I Fincen Files
Questo il nome dello scoop sulle centrali del riciclaggio di denaro sporco, fondato su documenti confidenziali del dipartimento del Tesoro americano, ottenuti dal sito BuzzFeed News grazie a una gigantesca soffiata e condivisi con l’Icij. Rivela operazioni bancarie sospette analizzate da 110 testate di 88 Paesi. Più di 400 giornalisti hanno lavorato per sedici mesi, indagando su oltre 2.100 rapporti elaborati dal Fincen (Financial crimes enforcement network), l’organismo antiriciclaggio degli Stati Uniti, sulla base di quelli che in codice si chiamano Sar (Suspicious activity report), cioè segnalazioni di attività sospette.
Conti bancari italiani
Complessivamente, i file documentano operazioni sospette per più di duemila miliardi di dollari, realizzate dal 2008 al 2017. Ci sono state altre grandi soffiate su operazioni finanziarie sospette in anni recenti, come i Panama Papers nel 2016 e i Paradise Papers nel 2017.
Ma i Fincen Papers sono più rilevanti perché non provengono da una o due società, bensì da alcune delle più importanti banche internazionali. Sono denunce raccolte dalle autorità Usa chiamate a scoprire casi di riciclaggio, occultamento e reinvestimento di enormi masse di denaro sporco, accumulate in tutto il mondo con traffici di droga e armi, reati di mafia, corruzioni, evasioni fiscali, frodi finanziarie, saccheggio di fondi pubblici e altri crimini. A evidenziare i bonifici sospetti sono le stesse banche che muovono i soldi dei loro clienti. Che talvolta chiudono un occhio.
Spuntano anche conti bancari italiani, ma per singole operazioni inferiori a centomila euro, che riguardano orafi di Arezzo, imprese petrolifere liguri e aziende lombarde di materiali ferrosi.
Il banchiere "dissidente"
Sette anni fa Alma Shalabayeva, moglie del banchiere Mukhtar Ablyazov, fu espulsa a forza dall’Italia, caricata in aereo con la sua bambina e consegnata al Kazakhstan, apparentemente per colpirne il marito, perseguitato da una dittatura corrotta. Un caso che suscitò un’ondata di indignazione nel nostro Paese, con pesanti accuse al governo allora guidato da Enrico Letta. L’inchiesta svela che dietro a quella vicenda potrebbe però esserci di più: negli anni centinaia di società offshore controllate da Ablyazov e dai suoi familiari hanno spostato più di 666 milioni di dollari, finora senza spiegazioni valide.
I fedelissimi di Trump
Emergono nuovi accrediti milionari, incassati quando era già indagato, a favore dell’imprenditore repubblicano Paul Manafort, lo stratega della campagna elettorale 2016 di Trump, già condannato per frode fiscale per avere ricevuto soldi in nero dall’ex-presidente filorusso dell’Ucraina. Anche il generale Michael Flynn, ex-consigliere per la sicurezza nazionale della Casa Bianca, e altri uomini legati al presidente americano usano tecniche analoghe e in qualche caso le stesse centrali di riciclaggio dei nuovi miliardari dell’ex-Urss.
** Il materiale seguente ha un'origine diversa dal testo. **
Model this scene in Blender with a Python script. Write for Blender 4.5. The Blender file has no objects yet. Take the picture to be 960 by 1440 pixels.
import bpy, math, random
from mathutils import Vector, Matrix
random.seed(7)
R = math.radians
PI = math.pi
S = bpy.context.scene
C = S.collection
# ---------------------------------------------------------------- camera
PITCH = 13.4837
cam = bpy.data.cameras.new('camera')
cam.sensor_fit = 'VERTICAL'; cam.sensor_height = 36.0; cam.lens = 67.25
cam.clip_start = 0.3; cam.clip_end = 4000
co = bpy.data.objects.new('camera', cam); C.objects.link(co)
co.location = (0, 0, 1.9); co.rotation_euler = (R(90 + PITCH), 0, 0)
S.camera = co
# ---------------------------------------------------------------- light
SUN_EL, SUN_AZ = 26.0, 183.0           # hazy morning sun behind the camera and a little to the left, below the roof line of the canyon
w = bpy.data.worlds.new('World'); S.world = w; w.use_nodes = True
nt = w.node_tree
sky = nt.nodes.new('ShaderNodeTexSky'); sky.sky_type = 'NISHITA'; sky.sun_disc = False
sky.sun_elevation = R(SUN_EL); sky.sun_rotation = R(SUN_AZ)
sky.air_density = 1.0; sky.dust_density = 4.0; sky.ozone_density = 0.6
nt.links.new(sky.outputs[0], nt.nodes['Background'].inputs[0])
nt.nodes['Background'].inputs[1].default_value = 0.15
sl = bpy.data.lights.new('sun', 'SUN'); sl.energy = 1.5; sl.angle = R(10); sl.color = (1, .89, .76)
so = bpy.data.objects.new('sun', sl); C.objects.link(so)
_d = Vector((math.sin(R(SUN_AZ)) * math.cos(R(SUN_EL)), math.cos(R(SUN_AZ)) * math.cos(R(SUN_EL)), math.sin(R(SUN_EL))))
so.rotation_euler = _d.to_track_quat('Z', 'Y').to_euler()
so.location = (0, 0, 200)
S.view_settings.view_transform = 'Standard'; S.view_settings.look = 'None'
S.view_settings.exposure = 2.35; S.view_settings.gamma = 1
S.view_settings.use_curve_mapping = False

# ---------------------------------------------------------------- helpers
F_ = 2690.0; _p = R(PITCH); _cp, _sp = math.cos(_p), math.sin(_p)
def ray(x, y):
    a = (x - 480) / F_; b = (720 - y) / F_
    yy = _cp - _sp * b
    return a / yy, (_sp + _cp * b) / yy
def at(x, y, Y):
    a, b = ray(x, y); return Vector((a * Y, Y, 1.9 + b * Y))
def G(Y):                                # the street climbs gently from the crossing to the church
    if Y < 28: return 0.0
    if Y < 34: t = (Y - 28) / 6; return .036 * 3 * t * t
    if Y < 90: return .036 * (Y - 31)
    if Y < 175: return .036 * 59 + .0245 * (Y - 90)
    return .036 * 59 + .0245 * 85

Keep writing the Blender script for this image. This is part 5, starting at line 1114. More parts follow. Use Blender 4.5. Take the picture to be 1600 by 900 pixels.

Il compagno di judo di Putin
Arkadij Rotenberg conosce l’attuale presidente russo fin da quando erano bambini. Fanno parte della stessa palestra. E la società di Rotenberg ha vinto appalti governativi in Russia per costruire strade, gasdotti, centrali elettriche, facendolo diventare miliardario. Colpito dalle sanzioni economiche nel 2014 per l’invasione dell’Ucraina, l’oligarca apre ugualmente un conto presso la Barclays, attraverso il quale acquista costose opere d’arte, tra cui un Magritte da 7 milioni di dollari.
Oro in cambio di gas
Un altro intrigo ha un nome in codice: "gold for gas". Un miliardario turco-azero di origine iraniana, Reza Zarrab, aiuta per anni l’Iran ad aggirare le sanzioni internazionali decise per fermare le sue velleità atomiche. Un sistema fondato su un doppio contrabbando: l’Iran vende gas in cambio di oro e preziosi, con triangolazioni manovrate da Zarrab. Il quale, prima dello scandalo, in Turchia era una celebrità, con agganci nel governo e nella famiglia presidenziale.